The Army views this period as a "classic insurgency", marked by gun battles in the streets. But by the mid-Seventies, changes in the approach of both the IRA and the military changed the character of the conflict into a settled, long-term campaign.
"PIRA developed into what will be probably be seen as one of the most effective terrorist organisations in history," said the Army's official account of Operation Banner. The Provos' effectiveness in this new role - carefully planned, isolated attacks - was lethally demonstrated to the Army on August 27, 1979. Eighteen soldiers were killed in a two-stage bomb attack at Narrow Water Castle, outside Warrenpoint. It was the worst single incident for the Army throughout the Troubles.
The Army's role changed, too - the SAS was officially deployed in 1976 and the military focus became, again in the Army's words, "the destruction of PIRA, rather than resolving the conflict".
The shoot-to-kill era in the 1980s provoked extreme controversy, peaking in 1987 with the Loughgall ambush that killed eight IRA men and a civilian. The Army believes this tactic of using intelligence to catch or ambush IRA men as they retrieved weapons or began attacks was highly effective.
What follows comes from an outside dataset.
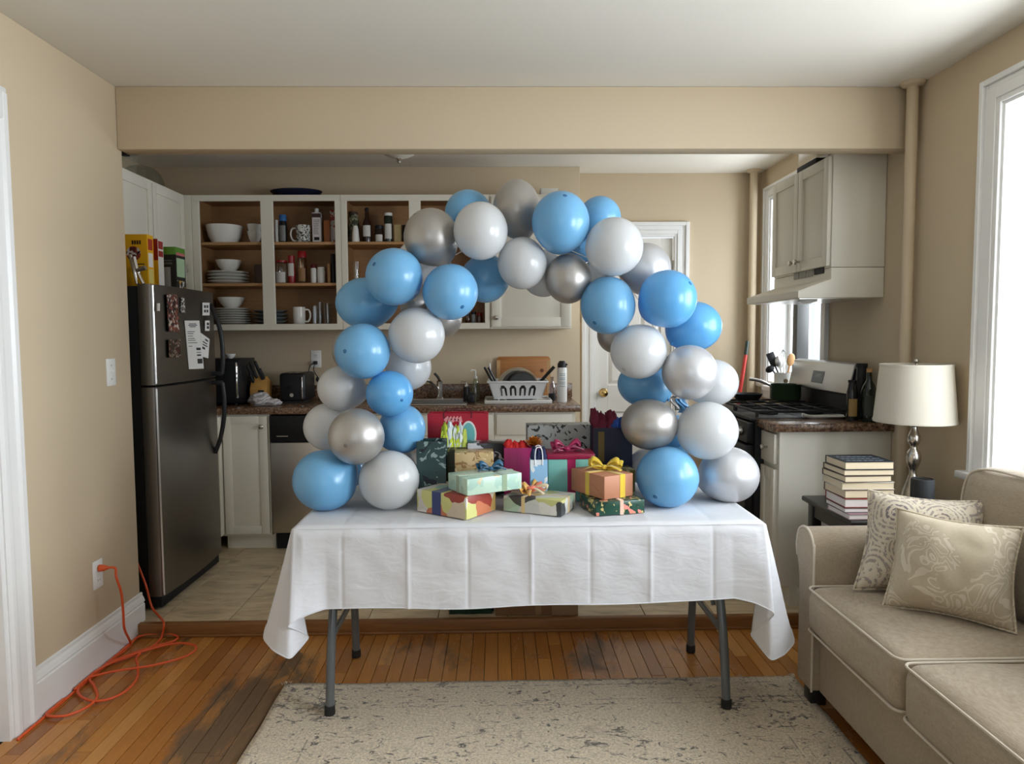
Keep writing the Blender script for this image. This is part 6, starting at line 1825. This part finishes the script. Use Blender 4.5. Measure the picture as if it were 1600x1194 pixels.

"PIRA seem to have been brought to believe that there was no answer to Army covert operations, and they would not win through violence," the Banner history says. "That was probably a key factor."
The Provos' development of their "peace strategy" led to the 1994 ceasefire, and a gradually changing role for the military. The decline in violence was not cost-free, however. The lapse of the IRA ceasefire in 1996 and 1997 saw a bomb attack at the Army's HQ, Thiepval Barracks, that killed Warrant Officer James Bradwell and reminded everyone of how deadly the IRA could be. In February 1997, 23-year-old Lance Bombardier Stephen Restorick became the last soldier to die, cut down the same way as the first, Gunner Curtis - shot by a sniper in the last spasms of the Troubles.